La skieuses aux 45 victoires en Coupe du monde évoque notamment l’expérience de ses 16 longues années sur le circuit qui l’a aidée à devenir une athlète accomplie. “Aujourd’hui, je sais ce qui peut me mettre en difficulté, ce qui peut engendrer du stress. Mais il y a une tonne de travail pour trouver cet équilibre et le maintenir, que ce soit mental, que ce soit avec l’équipe. Cela fait plusieurs années que je voulais faire quelque chose de bien en prenant tout autant de plaisir, en étant consciente que je pouvais savourer, profiter avec ma famille et les personnes qui m’ont aidée.” En premier lieu, elle pense à ses parents qui “ont beaucoup sacrifié” pour que son frère Ian et elle puissent vivre de leur passion.

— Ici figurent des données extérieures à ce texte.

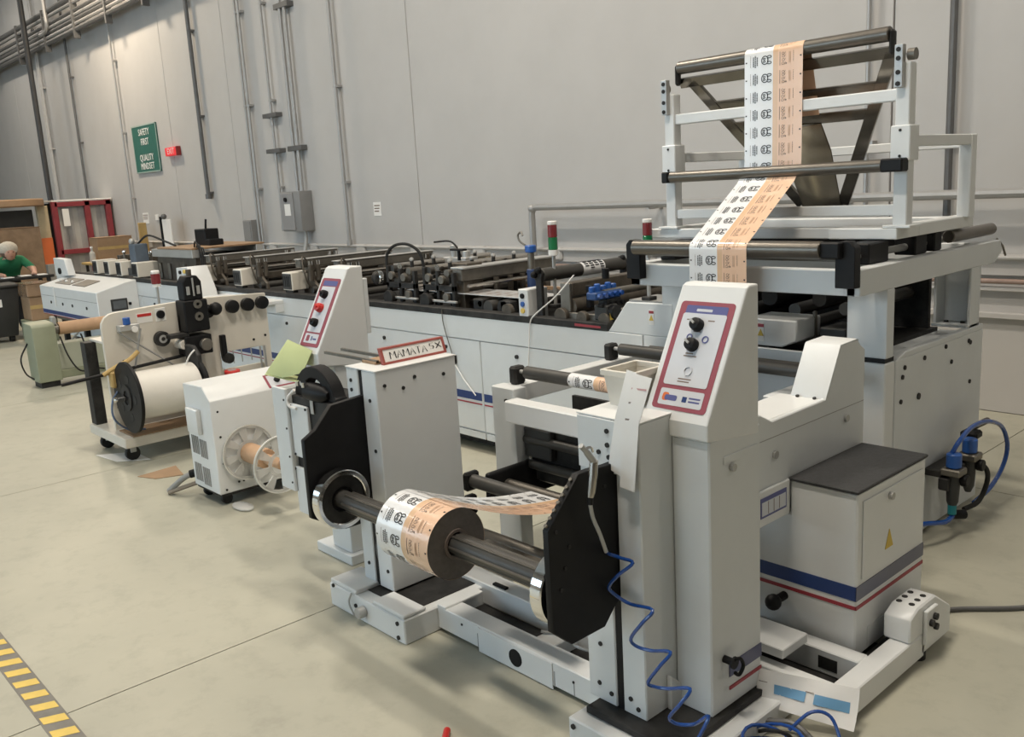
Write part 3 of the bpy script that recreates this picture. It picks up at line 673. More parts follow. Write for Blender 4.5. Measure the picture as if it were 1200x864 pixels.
bf = thing('base_frame', 'white welded base frame with bolted end block around the step cabinet', 'machine frame', (-1.5, 2.9, 0))
B('side_beam', WHITE2, bf, -1.325, -1.25, 2.47, 3.02, .02, .11, .004)
eb = PR('end_block', WHITE2, bf, [(2.90, .11), (2.90, .20), (2.96, .225), (3.10, .225), (3.24, .135), (3.24, .03), (3.0, .03), (3.0, .11)], 'x', -1.345, -1.25, .006)
for i in range(3):
    for j in range(2): bolt(eb, (-1.325+.045*j, 2.975+.045*i, .225), (0, 0, 1), .011, .002)
bp_ = B('bolt_plate', WHITE2, bf, -1.25, -1.235, 3.0, 3.09, .07, .20, .003)
for y, z in ((3.03, .15), (3.06, .165), (3.065, .125)): bolt(bp_, (-1.235, y, z), (1, 0, 0), .013, .012)
CY('levelling_foot', RUBBER, bf, (-1.28, 3.03, 0), (-1.28, 3.03, .05), .03, 14)
CY('levelling_foot', RUBBER, bf, (-1.28, 2.52, 0), (-1.28, 2.52, .05), .03, 14)
B('cross_beam', WHITE2, bf, -2.0, -1.325, 2.68, 2.75, .02, .11, .004)
B('beam_window', BLACKM, bf, -1.47, -1.40, 2.678, 2.681, .04, .085, 0)
B('front_beam', WHITE2, bf, -2.0, -1.325, 2.47, 2.53, .02, .10, .004)
B('tray', BLACKM, bf, -1.95, -1.30, 2.53, 3.0, .012, .02, 0)
B('black_channel', BLACKM, bf, -1.378, -1.33, 2.78, 3.2, .02, .06, .003)
B('bracket_plate', WHITE2, bf, -1.78, -1.50, 2.50, 2.66, .13, .165, .003)
B('bracket_riser', WHITE2, bf, -1.78, -1.72, 2.50, 2.66, .02, .13, .003)
CY('knob', BLACK, bf, (-1.66, 2.72, .215), (-1.66, 2.775, .215), .016, 14); MB().sphere((-1.66, 2.70, .215), .03).build('knob_head', BLACK, bf)
# sheet lying across the frame
t = thing('printed_sheet', 'creased white sheet with two blue printed rectangles on the base frame', 'paper', (-1.36, 2.42, .03))
def sheetpt(a, b, o=0):
    p0 = Vector((-1.50, 2.36, .16)); p1 = Vector((-1.23, 2.505, .128)); q0 = Vector((-1.495, 2.325, .055)); q1 = Vector((-1.205, 2.42, .03))
    p = (p0.lerp(p1, a)).lerp(q0.lerp(q1, a), b); return p+Vector((.0, -1, .55)).normalized()*(o+.012*math.sin(a*3.1)+.006*math.sin(a*9+b*4))
def patch(a0, a1, b0, b1, o, n=10):
    v = [sheetpt(a0+(a1-a0)*i/n, b0+(b1-b0)*j/4, o) for i in range(n+1) for j in range(5)]
    return v, [(i*5+j, i*5+j+1, i*5+j+6, i*5+j+5) for i in range(n) for j in range(4)]
MB().raw(*patch(0, 1, 0, 1, 0)).build('sheet', PAPER, t)
for a in (.18, .60): MB().raw(*patch(a, a+.33, .36, .62, .0025)).build('blue_rectangle', PAPERB, t)
for a in (.02, .5): MB().raw(*patch(a, a+.09, .34, .36, .0025)).build('printed_line', INKG, t)
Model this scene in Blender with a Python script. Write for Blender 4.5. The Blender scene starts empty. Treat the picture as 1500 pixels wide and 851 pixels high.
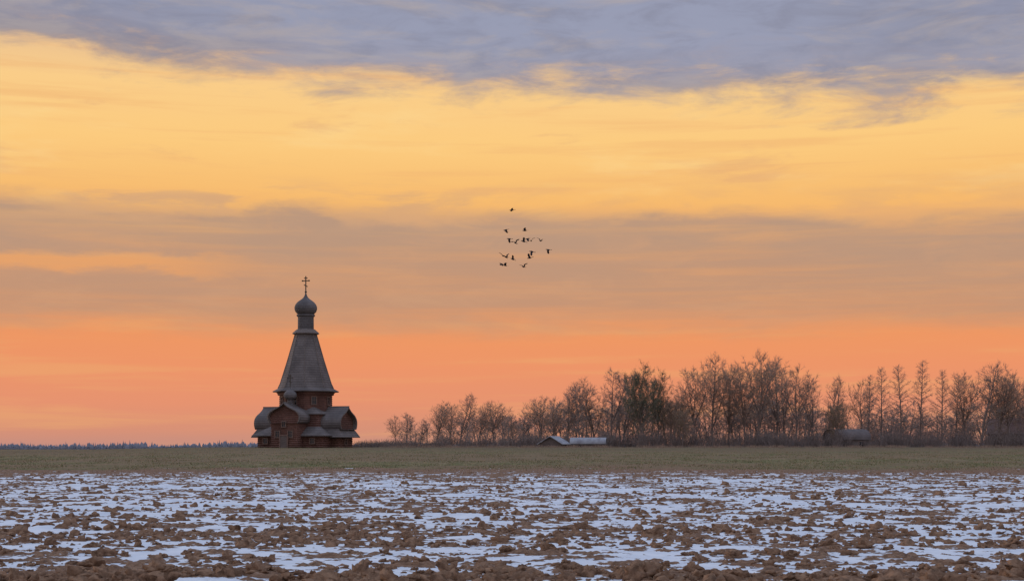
import bpy, math, random
import numpy as np
from mathutils import Vector, Matrix
random.seed(7); np.random.seed(7)
S = bpy.context.scene
S.view_settings.view_transform='Standard'; S.view_settings.look='None'
S.view_settings.exposure=0; S.view_settings.gamma=1
def lin(r,g,b):
    f=lambda c:((c/255+0.055)/1.055)**2.4 if c/255>0.04045 else c/255/12.92
    return (f(r),f(g),f(b),1)
EYE=1.8; F=2083.0; HY=652.0
# ------------------------------------------------------------------ materials
class NT:
    def __init__(s,tree): s.t=tree; s.n=tree.nodes; s.l=tree.links
    def node(s,typ,**kw):
        n=s.n.new(typ)
        for k,v in kw.items(): setattr(n,k,v)
        return n
    def put(s,sock,v):
        if v is None: return
        if isinstance(v,bpy.types.NodeSocket): s.l.new(v,sock)
        else: sock.default_value=v
    def M(s,op,a,b=None,c=None,clamp=False):
        n=s.node('ShaderNodeMath',operation=op); n.use_clamp=clamp
        s.put(n.inputs[0],a); s.put(n.inputs[1],b); s.put(n.inputs[2],c)
        return n.outputs[0]
    def ss(s,v,a,b,lo=0.0,hi=1.0):
        n=s.node('ShaderNodeMapRange',interpolation_type='SMOOTHSTEP')
        s.put(n.inputs['Value'],v); s.put(n.inputs['From Min'],a); s.put(n.inputs['From Max'],b)
        s.put(n.inputs['To Min'],lo); s.put(n.inputs['To Max'],hi)
        return n.outputs['Result']
    def noise(s,vec,scale,detail=4,rough=0.55,dist=0.0):
        n=s.node('ShaderNodeTexNoise'); s.put(n.inputs['Vector'],vec)
        n.inputs['Scale'].default_value=scale; n.inputs['Detail'].default_value=detail
        n.inputs['Roughness'].default_value=rough; n.inputs['Distortion'].default_value=dist
        return n.outputs['Fac']
    def vmul(s,vec,xyz,off=(0,0,0)):
        n=s.node('ShaderNodeVectorMath',operation='MULTIPLY_ADD')
        s.put(n.inputs[0],vec); n.inputs[1].default_value=xyz; n.inputs[2].default_value=off
        return n.outputs[0]
    def mix(s,f,a,b,mode='MIX'):
        n=s.node('ShaderNodeMix',data_type='RGBA',blend_type=mode)
        s.put(n.inputs[0],f); s.put(n.inputs[6],a); s.put(n.inputs[7],b)
        return n.outputs[2]
    def ramp(s,f,stops):
        n=s.node('ShaderNodeValToRGB'); s.put(n.inputs[0],f); cr=n.color_ramp
        while len(cr.elements)<len(stops): cr.elements.new(0.5)
        for e,(p,c) in zip(cr.elements,stops): e.position=p; e.color=c
        return n.outputs[0]
def newmat(name,rough=0.9,spec=0.2):
    m=bpy.data.materials.new(name); m.use_nodes=True
    nt=NT(m.node_tree); b=m.node_tree.nodes['Principled BSDF']
    b.inputs['Roughness'].default_value=rough
    b.inputs['Specular IOR Level'].default_value=spec
    return m,nt,b
def simple(name,c1,c2,scale=3.0,stretch=(1,1,1),rough=0.9,bump=0.0,spec=0.15,bscale=None,trans=0.0):
    m,nt,b=newmat(name,rough,spec)
    tc=nt.node('ShaderNodeTexCoord').outputs['Object']
    v=nt.vmul(tc,stretch)
    f=nt.ss(nt.noise(v,scale,5,0.6),0.3,0.7)
    col=nt.mix(f,(*c1,1),(*c2,1))
    nt.put(b.inputs['Base Color'],col)
    if bump:
        bn=nt.node('ShaderNodeBump'); bn.inputs['Strength'].default_value=1; bn.inputs['Distance'].default_value=bump
        nt.put(bn.inputs['Height'],nt.noise(v,bscale or scale*4,5,0.6)); nt.put(b.inputs['Normal'],bn.outputs[0])
    if trans:  # translucent share lets sky glow through, standing in for warm haze
        t=nt.node('ShaderNodeBsdfTranslucent'); nt.put(t.inputs[0],col)
        mx=nt.node('ShaderNodeMixShader'); mx.inputs[0].default_value=trans
        nt.put(mx.inputs[1],b.outputs[0]); nt.put(mx.inputs[2],t.outputs[0])
        nt.put(m.node_tree.nodes['Material Output'].inputs[0],mx.outputs[0])
    return m
def banded(name,c1,c2,cd,period,depth,streak):
    m,nt,b=newmat(name,0.85,0.15)
    tc=nt.node('ShaderNodeTexCoord').outputs['Object']
    sp=nt.node('ShaderNodeSeparateXYZ'); nt.put(sp.inputs[0],tc)
    ph=nt.M('FRACT',nt.M('DIVIDE',sp.outputs[2],period))
    prof=nt.M('SINE',nt.M('MULTIPLY',ph,math.pi))
    f=nt.ss(nt.noise(nt.vmul(tc,streak),1.6,6,0.65),0.3,0.7)
    col=nt.mix(f,(*c1,1),(*c2,1))
    big=nt.ss(nt.noise(tc,0.35,3),0.35,0.65,0.75,1.15)
    bw=nt.node('ShaderNodeCombineColor')
    for i in range(3): nt.put(bw.inputs[i],big)
    col=nt.mix(1.0,col,bw.outputs[0],'MULTIPLY')
    col=nt.mix(nt.ss(prof,0.0,0.45,0.75,0.0),col,(*cd,1))
    nt.put(b.inputs['Base Color'],col)
    bn=nt.node('ShaderNodeBump'); bn.inputs['Strength'].default_value=1; bn.inputs['Distance'].default_value=depth
    nt.put(bn.inputs['Height'],nt.M('ADD',prof,nt.M('MULTIPLY',f,0.4))); nt.put(b.inputs['Normal'],bn.outputs[0])
    return m
M_log=banded('log_wall_wood',(0.25,0.125,0.10),(0.155,0.082,0.068),(0.07,0.042,0.038),0.34,0.08,(1,1,6))
M_shing=banded('roof_shingles',(0.205,0.175,0.170),(0.145,0.124,0.125),(0.10,0.086,0.088),0.42,0.04,(5,5,0.7))
M_dome=banded('dome_shingles',(0.185,0.165,0.17),(0.13,0.117,0.122),(0.092,0.083,0.088),0.28,0.04,(5,5,2))
M_trim=simple('roof_edge_boards',(0.22,0.18,0.17),(0.15,0.125,0.115),4,(1,1,1),0.8,0.01)
M_frame=simple('window_frame_wood',(0.24,0.15,0.125),(0.16,0.105,0.09),4)
M_glass,_n,_b=newmat('window_glass',0.15,0.5); _b.inputs['Base Color'].default_value=(0.02,0.022,0.028,1)
M_cross=simple('cross_metal',(0.10,0.08,0.06),(0.07,0.055,0.045),5,(1,1,1),0.5)
M_bark=simple('bark',(0.26,0.20,0.18),(0.19,0.145,0.13),2,(1,1,0.3))
M_twig=simple('hazed_twigs',(0.44,0.31,0.24),(0.34,0.24,0.19),0.6,trans=.3)  # twig colour lightened: warm haze painted into it
M_twigd=simple('hazed_twigs_grey',(0.36,0.28,0.245),(0.28,0.215,0.19),0.5,trans=.3)  # grey twigs, also lightened to carry painted haze
M_brush=simple('hazed_brushwood',(0.30,0.235,0.215),(0.22,0.175,0.165),0.5,trans=.2)  # undergrowth colour lightened to imitate haze at the tree bases
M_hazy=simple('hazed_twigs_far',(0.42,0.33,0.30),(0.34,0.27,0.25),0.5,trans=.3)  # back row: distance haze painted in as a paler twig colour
M_leaf=simple('willow_leaves',(0.15,0.16,0.085),(0.10,0.12,0.07),0.7,trans=.25)
M_leafo=simple('late_leaves',(0.30,0.20,0.12),(0.22,0.17,0.10),0.7,trans=.3)
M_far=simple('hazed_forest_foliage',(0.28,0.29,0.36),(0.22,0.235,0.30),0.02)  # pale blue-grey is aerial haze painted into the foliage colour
M_bird=simple('dark_feathers',(0.035,0.03,0.035),(0.02,0.02,0.025),9)
M_grey=simple('weathered_roof',(0.40,0.40,0.44),(0.26,0.25,0.28),0.9,(1,1,1),0.8,0.02)
M_dull=simple('dull_tin_roof',(0.20,0.165,0.165),(0.14,0.115,0.115),0.9,(1,1,1),0.8,0.02)
M_rust=simple('rusty_roof',(0.22,0.14,0.125),(0.16,0.105,0.095),0.9,(1,1,1),0.8,0.02)
M_plank=simple('grey_planks',(0.18,0.14,0.13),(0.12,0.095,0.09),1.5,(1,1,4))
M_brick=simple('old_brick',(0.20,0.12,0.105),(0.14,0.09,0.085),2)
# ------------------------------------------------------------------ mesh helper
def link(ob,parent=None):
    S.collection.objects.link(ob)
    if parent: ob.parent=parent
    return ob
class MB:
    def __init__(s): s.v=[]; s.f=[]; s.m=[]
    def add(s,vs,fs,mi=0):
        o=len(s.v); s.v+= [tuple(p) for p in vs]; s.f+=[tuple(i+o for i in f) for f in fs]; s.m+=[mi]*len(fs)
    def box(s,c,h,mi=0,rot=None):
        vs=[]
        for z in(-1,1):
            for y in(-1,1):
                for x in(-1,1):
                    p=Vector((x*h[0],y*h[1],z*h[2]))
                    if rot: p=rot@p
                    vs.append(p+Vector(c))
        s.add(vs,[(0,2,3,1),(4,5,7,6),(0,1,5,4),(2,6,7,3),(0,4,6,2),(1,3,7,5)],mi)
    def tube(s,p0,p1,r0,r1,n=5,mi=0):
        d=(p1-p0)
        if d.length<1e-6: return
        d.normalize(); a=d.orthogonal().normalized(); b=d.cross(a)
        vs=[]
        for p,r in((p0,r0),(p1,r1)):
            for k in range(n):
                t=2*math.pi*k/n; vs.append(p+a*(r*math.cos(t))+b*(r*math.sin(t)))
        s.add(vs,[(k,(k+1)%n,n+(k+1)%n,n+k) for k in range(n)],mi)
    def twig(s,p0,p1,w,mi=1):
        d=p1-p0; q=Vector((random.gauss(0,1),random.gauss(0,1),random.gauss(0,1))); q=d.cross(q)
        if q.length<1e-6: return
        q.normalize(); q*=w*0.5
        s.add([p0-q,p0+q,p1],[(0,1,2)],mi)
    def rings(s,rings,cap=True,mi=0):
        n=len(rings[0]); o=len(s.v)
        for r in rings: s.v+=[tuple(p) for p in r]
        for i in range(len(rings)-1):
            for k in range(n):
                s.f.append((o+i*n+k,o+i*n+(k+1)%n,o+(i+1)*n+(k+1)%n,o+(i+1)*n+k)); s.m.append(mi)
        if cap:
            s.f.append(tuple(o+k for k in reversed(range(n)))); s.m.append(mi)
            s.f.append(tuple(o+(len(rings)-1)*n+k for k in range(n))); s.m.append(mi)
    def mesh(s,name,mats,smooth=False):
        me=bpy.data.meshes.new(name); me.from_pydata(s.v,[],s.f)
        for m in mats: me.materials.append(m)
        me.polygons.foreach_set('material_index',s.m)
        if smooth: me.polygons.foreach_set('use_smooth',[True]*len(s.f))
        me.update(); return me
    def obj(s,name,mats,parent=None,smooth=False):
        return link(bpy.data.objects.new(name,s.mesh(name,mats,smooth)),parent)
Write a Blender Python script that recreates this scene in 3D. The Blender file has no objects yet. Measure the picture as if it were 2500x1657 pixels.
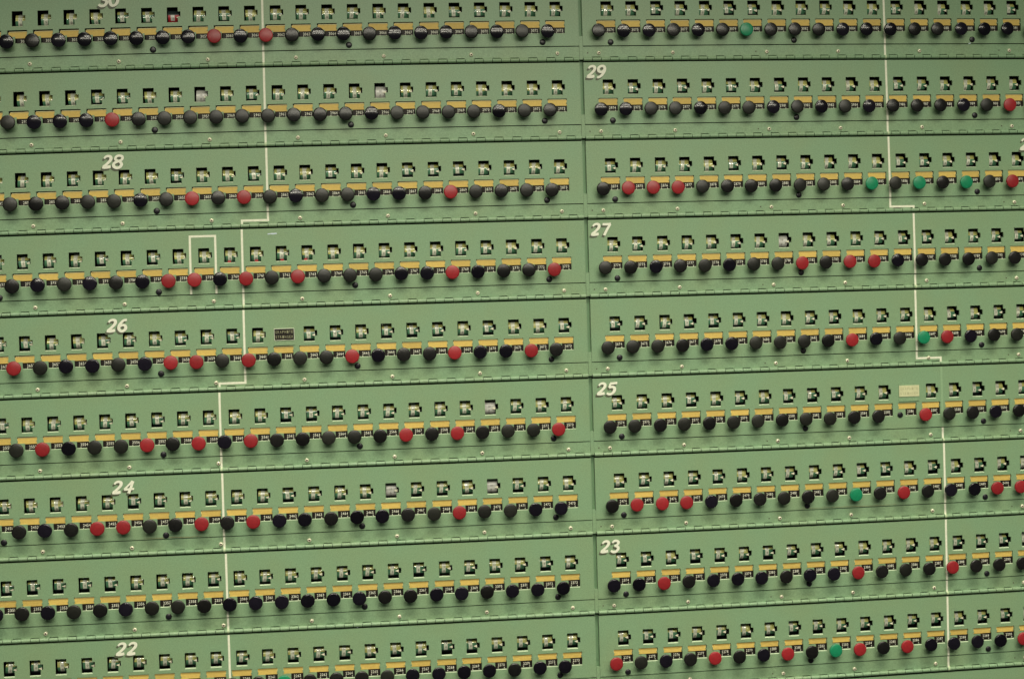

La famille comme socle de la performance

Lara Gut-Behrami sait ce qu’elle veut et les besoins nécessaires dans sa quête de succès et d’épanouissement. Elle n’avait d’ailleurs pas hésité en 2018 à quitter les réseaux sociaux, souhaitant conserver d’une part sa vie privée à l’abri des regards et de l’autre dans le but de minimiser toute perte d’énergie qui pourrait la contraindre dans ses performances sur la neige. “C’est ainsi que je peux m’exprime le mieux sur mes skis. Avant, je ne pensais qu’au succès. Maintenant, je rentre à la maison, je suis heureuse de la vie que je mène avec ma famille, mon mari et les enfants. J’arrive à me projeter dans un futur et et cela me comble de joie”

Lara Gut-Behrami s’amuse sur les skis et cela se ressent dans ses résultats. (Alain Grosclaude/Agence Zoom)

Libre dans la tête, heureuse sur les skis. “Je retrouve le plaisir de pratiquer mon sport”, poursuit Lara Gut-Behrami qui concède s’être “perdue” sur les chemin de traverse. “J’avais perdu ma passion, la lucidité aussi avec, au milieu de ma carrière. J’aurais pu faire les choses autrement, plus simplement. Je suis passée par des étapes qui n’étaient pas obligatoires. Mais c’est l’esprit humain, je n’étais au top dans toute les situations.

Partie pour un nouveau tour?

Malgré les difficultés, comme sa grave blessure au genou lors du combiné des Championnats du monde de Saint-Moritz – “Depuis, tout est différent” -, elle n’a jamais abdiqué. Sa longévité sur le circuit est à marquer d’une pierre blanche. Et même si elle ne le certifie pas directement, la Tessinoise sera toujours sur le circuit le prochain hiver. “Je sens tout de même la fin de saison”, rigole-t-elle lorsqu’on lui fait remarquer que le poids des années n’a pas d’emprise sur son ski. “Ce n’est pas le moment maintenant pour parler du nombre d’années que je peux encore skier.”

Dans l’immédiat, Lara Gut-Behrami songe à prendre possession de ses deux premiers Globes de cristal de la saison, en attendant ceux de la descente et du super-G qui lui semblent presque promis la semaine prochaine. Car la multiple médaillée mondiale et olympique n’a de loin pas terminé de compléter sa moisson de trophées. Le poing toujours serré, avec le plaisir de skier.